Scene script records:

(begin)

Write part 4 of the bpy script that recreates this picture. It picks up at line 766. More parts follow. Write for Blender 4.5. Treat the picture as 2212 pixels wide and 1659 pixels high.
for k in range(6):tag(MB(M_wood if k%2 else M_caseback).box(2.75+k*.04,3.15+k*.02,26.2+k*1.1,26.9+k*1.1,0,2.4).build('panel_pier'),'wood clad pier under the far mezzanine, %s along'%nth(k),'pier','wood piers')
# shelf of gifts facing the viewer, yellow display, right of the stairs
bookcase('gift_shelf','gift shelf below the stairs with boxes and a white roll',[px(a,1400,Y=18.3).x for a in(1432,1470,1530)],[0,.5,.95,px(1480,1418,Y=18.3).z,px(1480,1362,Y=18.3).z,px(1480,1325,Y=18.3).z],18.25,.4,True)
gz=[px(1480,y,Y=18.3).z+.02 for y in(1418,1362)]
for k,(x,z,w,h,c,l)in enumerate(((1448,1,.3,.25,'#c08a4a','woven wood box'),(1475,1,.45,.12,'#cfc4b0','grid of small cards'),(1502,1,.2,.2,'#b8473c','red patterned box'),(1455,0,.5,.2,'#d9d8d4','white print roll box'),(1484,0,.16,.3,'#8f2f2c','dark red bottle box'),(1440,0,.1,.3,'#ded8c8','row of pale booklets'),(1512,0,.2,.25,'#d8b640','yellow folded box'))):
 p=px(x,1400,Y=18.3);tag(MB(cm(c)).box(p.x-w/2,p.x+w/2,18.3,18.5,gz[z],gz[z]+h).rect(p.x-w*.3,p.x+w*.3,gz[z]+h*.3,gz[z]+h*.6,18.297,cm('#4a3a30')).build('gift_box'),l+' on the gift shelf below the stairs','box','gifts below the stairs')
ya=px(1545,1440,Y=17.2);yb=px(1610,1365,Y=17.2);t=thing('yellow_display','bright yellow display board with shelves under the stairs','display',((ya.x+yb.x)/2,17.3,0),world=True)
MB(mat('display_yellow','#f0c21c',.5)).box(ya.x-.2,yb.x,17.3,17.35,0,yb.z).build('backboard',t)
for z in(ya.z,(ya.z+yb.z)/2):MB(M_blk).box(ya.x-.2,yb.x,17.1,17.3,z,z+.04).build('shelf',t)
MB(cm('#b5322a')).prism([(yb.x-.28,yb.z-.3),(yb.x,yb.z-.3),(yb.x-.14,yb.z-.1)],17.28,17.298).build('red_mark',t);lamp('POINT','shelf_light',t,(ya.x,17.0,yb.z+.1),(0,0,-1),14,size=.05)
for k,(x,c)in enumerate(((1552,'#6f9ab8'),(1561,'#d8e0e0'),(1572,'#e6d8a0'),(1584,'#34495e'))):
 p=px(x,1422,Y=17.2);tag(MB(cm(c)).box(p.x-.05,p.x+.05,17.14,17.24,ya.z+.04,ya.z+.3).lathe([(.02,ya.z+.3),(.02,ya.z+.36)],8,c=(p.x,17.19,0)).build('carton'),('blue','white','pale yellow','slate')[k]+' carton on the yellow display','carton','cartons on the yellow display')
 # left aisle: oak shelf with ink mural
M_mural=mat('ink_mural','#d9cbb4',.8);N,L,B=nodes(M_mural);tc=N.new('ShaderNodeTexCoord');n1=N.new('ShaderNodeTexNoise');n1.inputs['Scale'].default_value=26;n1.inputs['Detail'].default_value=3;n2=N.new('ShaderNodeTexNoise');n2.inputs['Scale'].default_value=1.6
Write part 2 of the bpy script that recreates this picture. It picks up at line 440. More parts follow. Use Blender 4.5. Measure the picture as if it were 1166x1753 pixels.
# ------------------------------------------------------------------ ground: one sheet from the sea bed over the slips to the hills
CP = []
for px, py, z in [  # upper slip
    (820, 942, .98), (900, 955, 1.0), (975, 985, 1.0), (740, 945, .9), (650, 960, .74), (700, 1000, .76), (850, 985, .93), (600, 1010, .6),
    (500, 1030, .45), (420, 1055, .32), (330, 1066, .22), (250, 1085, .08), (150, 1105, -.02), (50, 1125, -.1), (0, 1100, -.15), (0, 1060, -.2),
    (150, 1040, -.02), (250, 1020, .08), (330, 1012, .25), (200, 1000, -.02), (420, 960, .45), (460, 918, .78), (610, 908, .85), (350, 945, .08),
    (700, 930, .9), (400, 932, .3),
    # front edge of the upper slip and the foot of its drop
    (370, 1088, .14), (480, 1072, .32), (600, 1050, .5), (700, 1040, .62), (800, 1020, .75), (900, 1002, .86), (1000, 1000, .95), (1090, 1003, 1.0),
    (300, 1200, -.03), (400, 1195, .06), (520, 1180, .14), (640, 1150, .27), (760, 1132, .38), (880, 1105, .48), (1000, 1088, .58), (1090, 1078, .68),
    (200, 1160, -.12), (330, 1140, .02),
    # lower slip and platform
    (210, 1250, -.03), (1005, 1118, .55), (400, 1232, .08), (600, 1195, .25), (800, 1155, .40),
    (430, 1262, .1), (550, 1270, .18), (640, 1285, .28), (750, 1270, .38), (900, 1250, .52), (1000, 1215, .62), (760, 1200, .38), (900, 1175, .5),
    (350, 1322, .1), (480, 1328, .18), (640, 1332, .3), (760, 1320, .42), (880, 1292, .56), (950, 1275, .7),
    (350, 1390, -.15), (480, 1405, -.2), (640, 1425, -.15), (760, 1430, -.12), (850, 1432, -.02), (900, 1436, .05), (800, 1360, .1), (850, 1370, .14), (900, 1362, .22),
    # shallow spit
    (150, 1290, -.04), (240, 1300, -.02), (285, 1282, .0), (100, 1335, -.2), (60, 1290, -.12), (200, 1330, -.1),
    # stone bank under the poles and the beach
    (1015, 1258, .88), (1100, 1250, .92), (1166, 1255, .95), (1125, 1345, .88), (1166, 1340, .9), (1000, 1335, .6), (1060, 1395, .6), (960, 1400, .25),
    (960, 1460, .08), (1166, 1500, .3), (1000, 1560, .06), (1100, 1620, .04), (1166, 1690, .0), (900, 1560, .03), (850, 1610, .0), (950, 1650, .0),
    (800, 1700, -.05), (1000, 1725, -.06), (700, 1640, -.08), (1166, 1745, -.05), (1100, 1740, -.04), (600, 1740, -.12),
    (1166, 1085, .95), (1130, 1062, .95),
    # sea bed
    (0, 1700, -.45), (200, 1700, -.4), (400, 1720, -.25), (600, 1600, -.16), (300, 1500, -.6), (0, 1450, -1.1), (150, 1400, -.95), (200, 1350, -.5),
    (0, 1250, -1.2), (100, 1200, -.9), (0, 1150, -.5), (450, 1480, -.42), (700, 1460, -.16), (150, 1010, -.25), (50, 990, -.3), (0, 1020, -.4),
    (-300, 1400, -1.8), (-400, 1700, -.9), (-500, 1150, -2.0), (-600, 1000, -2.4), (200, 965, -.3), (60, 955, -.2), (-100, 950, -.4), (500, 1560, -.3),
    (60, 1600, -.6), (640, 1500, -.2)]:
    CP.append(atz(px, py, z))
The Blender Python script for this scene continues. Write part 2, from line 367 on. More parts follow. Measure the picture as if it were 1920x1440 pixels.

(end)

* Problem to work on *
Type out the material again exactly as presented.

* Task response *
Write part 4 of the bpy script that recreates this picture. It picks up at line 766. More parts follow. Write for Blender 4.5. Treat the picture as 2212 pixels wide and 1659 pixels high.
for k in range(6):tag(MB(M_wood if k%2 else M_caseback).box(2.75+k*.04,3.15+k*.02,26.2+k*1.1,26.9+k*1.1,0,2.4).build('panel_pier'),'wood clad pier under the far mezzanine, %s along'%nth(k),'pier','wood piers')
# shelf of gifts facing the viewer, yellow display, right of the stairs
bookcase('gift_shelf','gift shelf below the stairs with boxes and a white roll',[px(a,1400,Y=18.3).x for a in(1432,1470,1530)],[0,.5,.95,px(1480,1418,Y=18.3).z,px(1480,1362,Y=18.3).z,px(1480,1325,Y=18.3).z],18.25,.4,True)
gz=[px(1480,y,Y=18.3).z+.02 for y in(1418,1362)]
for k,(x,z,w,h,c,l)in enumerate(((1448,1,.3,.25,'#c08a4a','woven wood box'),(1475,1,.45,.12,'#cfc4b0','grid of small cards'),(1502,1,.2,.2,'#b8473c','red patterned box'),(1455,0,.5,.2,'#d9d8d4','white print roll box'),(1484,0,.16,.3,'#8f2f2c','dark red bottle box'),(1440,0,.1,.3,'#ded8c8','row of pale booklets'),(1512,0,.2,.25,'#d8b640','yellow folded box'))):
 p=px(x,1400,Y=18.3);tag(MB(cm(c)).box(p.x-w/2,p.x+w/2,18.3,18.5,gz[z],gz[z]+h).rect(p.x-w*.3,p.x+w*.3,gz[z]+h*.3,gz[z]+h*.6,18.297,cm('#4a3a30')).build('gift_box'),l+' on the gift shelf below the stairs','box','gifts below the stairs')
ya=px(1545,1440,Y=17.2);yb=px(1610,1365,Y=17.2);t=thing('yellow_display','bright yellow display board with shelves under the stairs','display',((ya.x+yb.x)/2,17.3,0),world=True)
MB(mat('display_yellow','#f0c21c',.5)).box(ya.x-.2,yb.x,17.3,17.35,0,yb.z).build('backboard',t)
for z in(ya.z,(ya.z+yb.z)/2):MB(M_blk).box(ya.x-.2,yb.x,17.1,17.3,z,z+.04).build('shelf',t)
MB(cm('#b5322a')).prism([(yb.x-.28,yb.z-.3),(yb.x,yb.z-.3),(yb.x-.14,yb.z-.1)],17.28,17.298).build('red_mark',t);lamp('POINT','shelf_light',t,(ya.x,17.0,yb.z+.1),(0,0,-1),14,size=.05)
for k,(x,c)in enumerate(((1552,'#6f9ab8'),(1561,'#d8e0e0'),(1572,'#e6d8a0'),(1584,'#34495e'))):
 p=px(x,1422,Y=17.2);tag(MB(cm(c)).box(p.x-.05,p.x+.05,17.14,17.24,ya.z+.04,ya.z+.3).lathe([(.02,ya.z+.3),(.02,ya.z+.36)],8,c=(p.x,17.19,0)).build('carton'),('blue','white','pale yellow','slate')[k]+' carton on the yellow display','carton','cartons on the yellow display')
 # left aisle: oak shelf with ink mural
M_mural=mat('ink_mural','#d9cbb4',.8);N,L,B=nodes(M_mural);tc=N.new('ShaderNodeTexCoord');n1=N.new('ShaderNodeTexNoise');n1.inputs['Scale'].default_value=26;n1.inputs['Detail'].default_value=3;n2=N.new('ShaderNodeTexNoise');n2.inputs['Scale'].default_value=1.6
Write part 2 of the bpy script that recreates this picture. It picks up at line 440. More parts follow. Use Blender 4.5. Measure the picture as if it were 1166x1753 pixels.
# ------------------------------------------------------------------ ground: one sheet from the sea bed over the slips to the hills
CP = []
for px, py, z in [  # upper slip
    (820, 942, .98), (900, 955, 1.0), (975, 985, 1.0), (740, 945, .9), (650, 960, .74), (700, 1000, .76), (850, 985, .93), (600, 1010, .6),
    (500, 1030, .45), (420, 1055, .32), (330, 1066, .22), (250, 1085, .08), (150, 1105, -.02), (50, 1125, -.1), (0, 1100, -.15), (0, 1060, -.2),
    (150, 1040, -.02), (250, 1020, .08), (330, 1012, .25), (200, 1000, -.02), (420, 960, .45), (460, 918, .78), (610, 908, .85), (350, 945, .08),
    (700, 930, .9), (400, 932, .3),
    # front edge of the upper slip and the foot of its drop
    (370, 1088, .14), (480, 1072, .32), (600, 1050, .5), (700, 1040, .62), (800, 1020, .75), (900, 1002, .86), (1000, 1000, .95), (1090, 1003, 1.0),
    (300, 1200, -.03), (400, 1195, .06), (520, 1180, .14), (640, 1150, .27), (760, 1132, .38), (880, 1105, .48), (1000, 1088, .58), (1090, 1078, .68),
    (200, 1160, -.12), (330, 1140, .02),
    # lower slip and platform
    (210, 1250, -.03), (1005, 1118, .55), (400, 1232, .08), (600, 1195, .25), (800, 1155, .40),
    (430, 1262, .1), (550, 1270, .18), (640, 1285, .28), (750, 1270, .38), (900, 1250, .52), (1000, 1215, .62), (760, 1200, .38), (900, 1175, .5),
    (350, 1322, .1), (480, 1328, .18), (640, 1332, .3), (760, 1320, .42), (880, 1292, .56), (950, 1275, .7),
    (350, 1390, -.15), (480, 1405, -.2), (640, 1425, -.15), (760, 1430, -.12), (850, 1432, -.02), (900, 1436, .05), (800, 1360, .1), (850, 1370, .14), (900, 1362, .22),
    # shallow spit
    (150, 1290, -.04), (240, 1300, -.02), (285, 1282, .0), (100, 1335, -.2), (60, 1290, -.12), (200, 1330, -.1),
    # stone bank under the poles and the beach
    (1015, 1258, .88), (1100, 1250, .92), (1166, 1255, .95), (1125, 1345, .88), (1166, 1340, .9), (1000, 1335, .6), (1060, 1395, .6), (960, 1400, .25),
    (960, 1460, .08), (1166, 1500, .3), (1000, 1560, .06), (1100, 1620, .04), (1166, 1690, .0), (900, 1560, .03), (850, 1610, .0), (950, 1650, .0),
    (800, 1700, -.05), (1000, 1725, -.06), (700, 1640, -.08), (1166, 1745, -.05), (1100, 1740, -.04), (600, 1740, -.12),
    (1166, 1085, .95), (1130, 1062, .95),
    # sea bed
    (0, 1700, -.45), (200, 1700, -.4), (400, 1720, -.25), (600, 1600, -.16), (300, 1500, -.6), (0, 1450, -1.1), (150, 1400, -.95), (200, 1350, -.5),
    (0, 1250, -1.2), (100, 1200, -.9), (0, 1150, -.5), (450, 1480, -.42), (700, 1460, -.16), (150, 1010, -.25), (50, 990, -.3), (0, 1020, -.4),
    (-300, 1400, -1.8), (-400, 1700, -.9), (-500, 1150, -2.0), (-600, 1000, -2.4), (200, 965, -.3), (60, 955, -.2), (-100, 950, -.4), (500, 1560, -.3),
    (60, 1600, -.6), (640, 1500, -.2)]:
    CP.append(atz(px, py, z))
The Blender Python script for this scene continues. Write part 2, from line 367 on. More parts follow. Measure the picture as if it were 1920x1440 pixels.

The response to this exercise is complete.